"There are all things preserved distinctly and under general heads, each having enetered by its own avenue, as light, and all colors and forms of bodies, by the eyes; by the ears all sorts of sounds; all smells by the avenue of the nostrils; all tastes by the mouth; and by the sensation of the whole body, what is hard or soft, hot or cold, smooth or rugged, heavy or light, either outwardly or inwardly to the body. All these doth that great harbor of the memory receive in her numberless secret and inexpressible windings, to be forthcoming, and brought out at need; each entering in by his own gate, and there laid up.
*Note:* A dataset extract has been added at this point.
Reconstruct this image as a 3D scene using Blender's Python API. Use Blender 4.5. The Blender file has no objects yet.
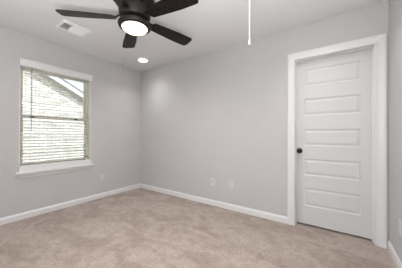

Nor yet do the things themselves enter in; only the images of the things perceived, are there in readiness, for thought to recall. Which images, how they are formed, who can tell, though it doth plainly appear by which each hath been brought in and stored up? For even while I dwell in darkness and silence, in my memory I can produce colors, if I will, and discern betwixt black and white, and what others I will. Nor yet do sounds break in and disturb the image drawn in by my eyes which I am reviewing, though they also are there, lying dormant, and laid up, as it were, apart. For these too I call for, and forthwith they appear."
From the 1976 Translation version of "The Confessions of St. Augustine" (398 A.D.), Book 10, by Edward B. Pusey.
I've not found a more poetic description of the introspective function of memory, which is of course as relevant now as it was when written in the 4th century A.D.